Gorilla Glass-maker Corning is working on a glass solution for foldable smartphones

Samsung Galaxy Fold

In an interview with Wired, Gorilla Glass-maker Corning revealed that it’s working on a bendable glass solution for use in the next generation of foldable display smartphones.

Both the recently announced Samsung Galaxy Fold and Huawei Mate X rely on plastic polymers to enable their foldable display. While bendable (obviously an essential feature for a foldable display), synthetic polymers present several disadvantages: they’re easy to scratch and they crease over time. Glass, by contrast, has neither of those disadvantages — though obviously making it bend without breaking is a challenge.

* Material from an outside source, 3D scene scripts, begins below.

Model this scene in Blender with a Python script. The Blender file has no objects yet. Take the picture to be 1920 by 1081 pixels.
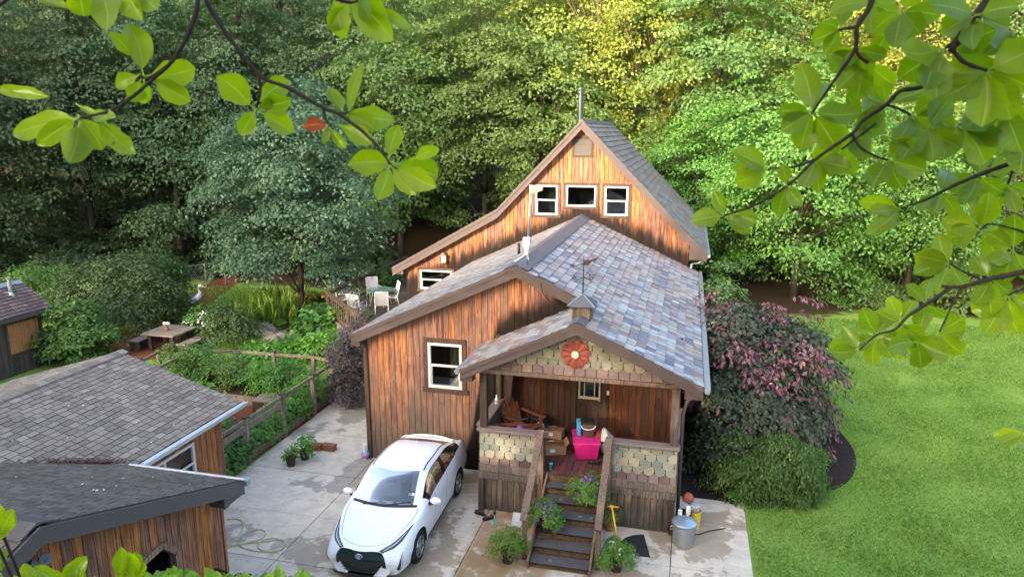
import bpy, math, random
import numpy as np
from mathutils import Vector, Matrix
R=math.radians
sc=bpy.context.scene
col=sc.collection
# ---------------------------------------------------------------- camera
CAMZ=8.53
FPX=1330.0                              # focal length in pixels of the 1920 px wide photograph
PITCH=R(12.485); YAW=R(13.895)
cd=bpy.data.cameras.new('camera'); cam=bpy.data.objects.new('camera',cd); col.objects.link(cam); sc.camera=cam
cd.sensor_width=36; cd.lens=36*FPX/1920; cd.dof.use_dof=True; cd.dof.focus_distance=19; cd.dof.aperture_fstop=9; cd.clip_start=.05; cd.clip_end=2000
FW=Vector((-math.sin(YAW)*math.cos(PITCH),math.cos(YAW)*math.cos(PITCH),-math.sin(PITCH)))
RT=Vector((math.cos(YAW),math.sin(YAW),0)); UP=RT.cross(FW); CAM=Vector((0,0,CAMZ))
cam.location=CAM; cam.rotation_euler=FW.to_track_quat('-Z','Y').to_euler()
# ---------------------------------------------------------------- light
SUN_EL=R(17); SUN_AZ=R(24)              # light travels towards +Y and SUN_AZ to the right
w=bpy.data.worlds.new('World'); sc.world=w; w.use_nodes=True
wn=w.node_tree; sky=wn.nodes.new('ShaderNodeTexSky'); sky.sky_type='NISHITA'; sky.sun_disc=False
sky.sun_elevation=SUN_EL; sky.sun_rotation=math.pi+SUN_AZ; sky.air_density=.8; sky.dust_density=4.5; sky.ozone_density=.2
wn.links.new(sky.outputs[0],wn.nodes['Background'].inputs[0]); wn.nodes['Background'].inputs[1].default_value=.15
sl=bpy.data.lights.new('sun','SUN'); sun=bpy.data.objects.new('sun',sl); col.objects.link(sun)
sl.energy=1.1; sl.angle=R(.6); sl.color=(1,.83,.62)
LD=Vector((math.sin(SUN_AZ)*math.cos(SUN_EL),math.cos(SUN_AZ)*math.cos(SUN_EL),-math.sin(SUN_EL)))
sun.rotation_euler=LD.to_track_quat('-Z','Y').to_euler(); sun.location=(-20,-40,30)
vs=sc.view_settings; vs.view_transform='Standard'; vs.look='None'; vs.gamma=1; vs.use_curve_mapping=False; vs.exposure=2.95
# ---------------------------------------------------------------- measuring helpers (where the photograph's points lie in the place)
def ray(x,y): return FW+RT*((x-960)/FPX)-UP*((y-540.5)/FPX)
def G(x,y,z=0): d=ray(x,y); return CAM+d*((z-CAMZ)/d.z)
def AY(x,y,Y): d=ray(x,y); return CAM+d*(Y/d.y)
def AX(x,y,X): d=ray(x,y); return CAM+d*(X/d.x)
def AD(x,y,D): return CAM+ray(x,y)*D
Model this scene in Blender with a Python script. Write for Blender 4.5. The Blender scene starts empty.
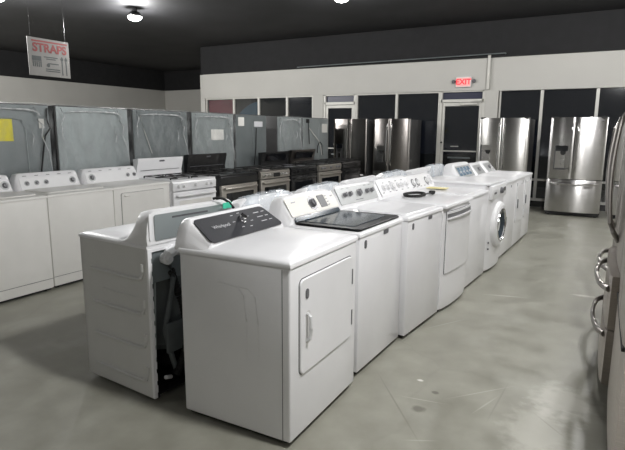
import bpy, bmesh, math, random
from mathutils import Vector, Matrix
random.seed(7)
PI = math.pi
scn = bpy.context.scene
col = scn.collection

# ------------------------------------------------------------------ materials
def new_mat(name):
    m = bpy.data.materials.new(name); m.use_nodes = True
    nt = m.node_tree
    return m, nt, nt.nodes['Principled BSDF']

def noise(nt, scale, detail=3, coords='Object', sc=(1, 1, 1)):
    tc = nt.nodes.new('ShaderNodeTexCoord'); mp = nt.nodes.new('ShaderNodeMapping')
    mp.inputs['Scale'].default_value = sc
    n = nt.nodes.new('ShaderNodeTexNoise'); n.inputs['Scale'].default_value = scale
    n.inputs['Detail'].default_value = detail
    nt.links.new(tc.outputs[coords], mp.inputs[0]); nt.links.new(mp.outputs[0], n.inputs['Vector'])
    return n

def ramp(nt, src, stops):
    r = nt.nodes.new('ShaderNodeValToRGB')
    while len(r.color_ramp.elements) < len(stops): r.color_ramp.elements.new(0.5)
    for e, (p, c) in zip(r.color_ramp.elements, stops):
        e.position = p; e.color = (*c, 1)
    nt.links.new(src, r.inputs[0])
    return r

def bump(nt, b, src, strength=.2, dist=.01):
    bp = nt.nodes.new('ShaderNodeBump'); bp.inputs['Strength'].default_value = strength
    bp.inputs['Distance'].default_value = dist
    nt.links.new(src, bp.inputs['Height']); nt.links.new(bp.outputs[0], b.inputs['Normal'])

def simple(name, c, rough=.4, metal=0, var=.06, nscale=6, coat=0, bmp=0, sc=(1, 1, 1), spec=.5):
    m, nt, b = new_mat(name)
    n = noise(nt, nscale, 3, 'Object', sc)
    lo = tuple(max(0, x * (1 - var)) for x in c); hi = tuple(min(1, x * (1 + var)) for x in c)
    r = ramp(nt, n.outputs['Fac'], [(.3, lo), (.7, hi)])
    nt.links.new(r.outputs[0], b.inputs['Base Color'])
    b.inputs['Roughness'].default_value = rough; b.inputs['Metallic'].default_value = metal
    b.inputs['Coat Weight'].default_value = coat
    b.inputs['Specular IOR Level'].default_value = spec
    if bmp: bump(nt, b, n.outputs['Fac'], bmp, .004)
    return m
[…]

“Glass today, the current choices out there, they’re not optimal [for folding smartphones],” said John Bayne, an executive with Corning’s Gorilla Glass unit. “In a glass solution, you’re really challenging the laws of physics, in that to get a very tight bend radius you want to go thinner and thinner, but you also have to be able to survive a drop event and resist damage.”

As Wired notes, the use of polymers is one of the main reasons both Samsung and Huawei have been reluctant to allow tech journalists to go hands-on with their new foldable devices: a decade of smartphone design has conditioned smartphone users to expect glass displays. When the Galaxy Fold and Mate X start filtering out to consumers, they’ll likely have a very visceral reaction to the feel of the screens on the Galaxy Fold and Mate X.

Corning says it’s developing glass that is 0.1mm thick and can bend up to a 5mm radius. The company has shipped samples to smartphones OEMs, though it admits it still has work to do before its bendable glass solution ships alongside consumer-facing devices.

“We have glasses we’ve sampled to customers, and they’re functional, but they’re not quite meeting all the requirements,” Bayne told the publication. “People either want better performance against a drop event or a tighter bend radius. We can give them one or the other; the key is to give them both.”

By the company’s current estimate, its bendable glass solution will be ready by the time foldable display smartphones go mainstream in the next few years.